── Supplied material

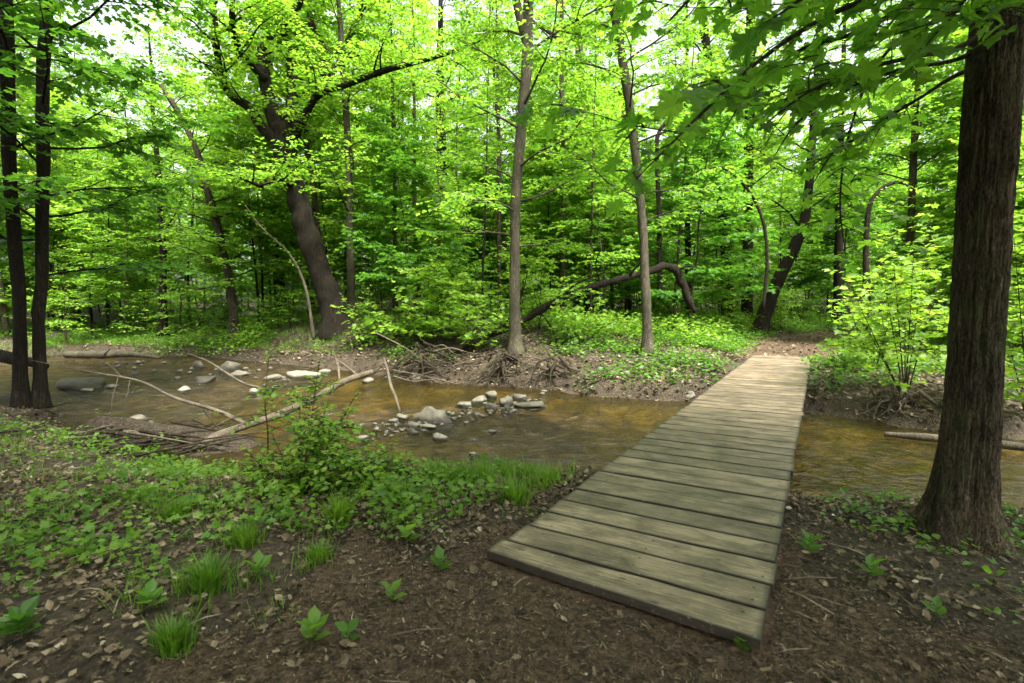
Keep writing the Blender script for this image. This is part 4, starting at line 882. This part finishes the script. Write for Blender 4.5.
def roots(name, label, cpx, Yd, spread, n, seed, mat='wood_dark', up=.5, r=.03):
    rg = np.random.default_rng(seed); c = at(cpx[0], cpx[1], Yd); root = empty(name, c); tag(root, label, 'roots'); mb = MB()
    for k in range(n):
        a = rg.uniform(PI * .95, 2.05 * PI); L = spread * rg.uniform(.4, 1.1); p = c + rg.normal(0, .12, 3) + [0, .1, up * rg.uniform(.3, 1)]
        q = [p]; d = np.array([math.cos(a), math.sin(a) * .5, 0])
        for t in (.3, .6, 1.0):
            w_ = p + d * L * t; zz = h1(w_[0], w_[1]); w_ = np.array([w_[0], w_[1], p[2] * (1 - t) ** 1.3 + (max(zz, ZW) + .02) * (1 - (1 - t) ** 1.3)]) + rg.normal(0, .09, 3) * [1, 1, .7]; q.append(w_)
        tube(mb, resample(np.array(q), 14), np.linspace(r * rg.choice([.35, .5, .7, 1.3]), .005, 14), 6, rough=.15)
    link('wood', mb.mesh('wood', M[mat], c), root)
roots('root_tangle', 'tangle of dark exposed roots on the undercut bank below the forked trunk', (505, 372), 11.35, 1.1, 30, 81)
roots('root_tangle', 'bare root mass hanging at the waterline above the stone riffle', (420, 366), 12.3, 1.6, 34, 82, 'wood_dark')
roots('root_tangle', 'spreading grey stump roots on the right bank beyond the creek', (900, 404), 7.95, .62, 26, 83, 'wood_bare', .3)
roots('root_tangle', 'short dark roots poking from the bank left of the bridge far end', (555, 380), 10.9, .8, 16, 84)

# ------------------------------------------------------------------ stones
def rock(name, label, px, py, w, h, tone_, seed, group=None, z=ZW, depth=.75, onbank=False):
    rg = np.random.default_rng(seed)
    c = hit(px, py + h / 2) if onbank else on_z(px, py + h / 2, z)
    s = c[1] / FPX; sx, sz = w * s / 2, h * s * .75
    bm_v = []; nu, nv = 26, 16
    for i in range(nv + 1):
        for j in range(nu):
            t = PI * i / nv; p = 2 * PI * j / nu; bm_v.append((math.sin(t) * math.cos(p), math.sin(t) * math.sin(p), math.cos(t)))
    v = np.array(bm_v); o = rg.uniform(0, 50, 3)
    v = v / (np.abs(v) ** 2.2).sum(1, keepdims=True) ** (1 / 2.2)
    for _ in range(12):
        nn = unit(rg.normal(0, 1, 3)); cd = rg.uniform(.48, .82); ex = np.maximum(v @ nn - cd, 0); v = v - ex[:, None] * nn * .9
    v = v * (1 + .2 * vnoise(v * 1.1 + o) + .10 * vnoise(v * 2.7 + o) + .035 * vnoise(v * 7 + o))[:, None]
    v = v * [sx, sx * depth, sz]; a = rg.uniform(-.3, .3); v = np.stack([v[:, 0] * math.cos(a) - v[:, 1] * math.sin(a), v[:, 0] * math.sin(a) + v[:, 1] * math.cos(a), v[:, 2] + .05 * v[:, 0]], -1)
    i, j = np.meshgrid(np.arange(nv), np.arange(nu), indexing='ij'); k = (j + 1) % nu
    f = np.stack([i * nu + j, i * nu + nu + j, i * nu + nu + k, i * nu + k], -1).reshape(-1, 4)
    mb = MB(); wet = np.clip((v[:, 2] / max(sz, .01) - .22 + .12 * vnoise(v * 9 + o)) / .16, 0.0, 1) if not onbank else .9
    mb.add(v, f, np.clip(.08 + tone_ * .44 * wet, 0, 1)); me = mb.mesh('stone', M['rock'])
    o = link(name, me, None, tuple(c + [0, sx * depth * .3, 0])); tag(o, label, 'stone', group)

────

Required work:
All of the material above should be reproduced exactly, except the pictures.

Result of this exercise:
Keep writing the Blender script for this image. This is part 4, starting at line 882. This part finishes the script. Write for Blender 4.5.
def roots(name, label, cpx, Yd, spread, n, seed, mat='wood_dark', up=.5, r=.03):
    rg = np.random.default_rng(seed); c = at(cpx[0], cpx[1], Yd); root = empty(name, c); tag(root, label, 'roots'); mb = MB()
    for k in range(n):
        a = rg.uniform(PI * .95, 2.05 * PI); L = spread * rg.uniform(.4, 1.1); p = c + rg.normal(0, .12, 3) + [0, .1, up * rg.uniform(.3, 1)]
        q = [p]; d = np.array([math.cos(a), math.sin(a) * .5, 0])
        for t in (.3, .6, 1.0):
            w_ = p + d * L * t; zz = h1(w_[0], w_[1]); w_ = np.array([w_[0], w_[1], p[2] * (1 - t) ** 1.3 + (max(zz, ZW) + .02) * (1 - (1 - t) ** 1.3)]) + rg.normal(0, .09, 3) * [1, 1, .7]; q.append(w_)
        tube(mb, resample(np.array(q), 14), np.linspace(r * rg.choice([.35, .5, .7, 1.3]), .005, 14), 6, rough=.15)
    link('wood', mb.mesh('wood', M[mat], c), root)
roots('root_tangle', 'tangle of dark exposed roots on the undercut bank below the forked trunk', (505, 372), 11.35, 1.1, 30, 81)
roots('root_tangle', 'bare root mass hanging at the waterline above the stone riffle', (420, 366), 12.3, 1.6, 34, 82, 'wood_dark')
roots('root_tangle', 'spreading grey stump roots on the right bank beyond the creek', (900, 404), 7.95, .62, 26, 83, 'wood_bare', .3)
roots('root_tangle', 'short dark roots poking from the bank left of the bridge far end', (555, 380), 10.9, .8, 16, 84)

# ------------------------------------------------------------------ stones
def rock(name, label, px, py, w, h, tone_, seed, group=None, z=ZW, depth=.75, onbank=False):
    rg = np.random.default_rng(seed)
    c = hit(px, py + h / 2) if onbank else on_z(px, py + h / 2, z)
    s = c[1] / FPX; sx, sz = w * s / 2, h * s * .75
    bm_v = []; nu, nv = 26, 16
    for i in range(nv + 1):
        for j in range(nu):
            t = PI * i / nv; p = 2 * PI * j / nu; bm_v.append((math.sin(t) * math.cos(p), math.sin(t) * math.sin(p), math.cos(t)))
    v = np.array(bm_v); o = rg.uniform(0, 50, 3)
    v = v / (np.abs(v) ** 2.2).sum(1, keepdims=True) ** (1 / 2.2)
    for _ in range(12):
        nn = unit(rg.normal(0, 1, 3)); cd = rg.uniform(.48, .82); ex = np.maximum(v @ nn - cd, 0); v = v - ex[:, None] * nn * .9
    v = v * (1 + .2 * vnoise(v * 1.1 + o) + .10 * vnoise(v * 2.7 + o) + .035 * vnoise(v * 7 + o))[:, None]
    v = v * [sx, sx * depth, sz]; a = rg.uniform(-.3, .3); v = np.stack([v[:, 0] * math.cos(a) - v[:, 1] * math.sin(a), v[:, 0] * math.sin(a) + v[:, 1] * math.cos(a), v[:, 2] + .05 * v[:, 0]], -1)
    i, j = np.meshgrid(np.arange(nv), np.arange(nu), indexing='ij'); k = (j + 1) % nu
    f = np.stack([i * nu + j, i * nu + nu + j, i * nu + nu + k, i * nu + k], -1).reshape(-1, 4)
    mb = MB(); wet = np.clip((v[:, 2] / max(sz, .01) - .22 + .12 * vnoise(v * 9 + o)) / .16, 0.0, 1) if not onbank else .9
    mb.add(v, f, np.clip(.08 + tone_ * .44 * wet, 0, 1)); me = mb.mesh('stone', M['rock'])
    o = link(name, me, None, tuple(c + [0, sx * depth * .3, 0])); tag(o, label, 'stone', group)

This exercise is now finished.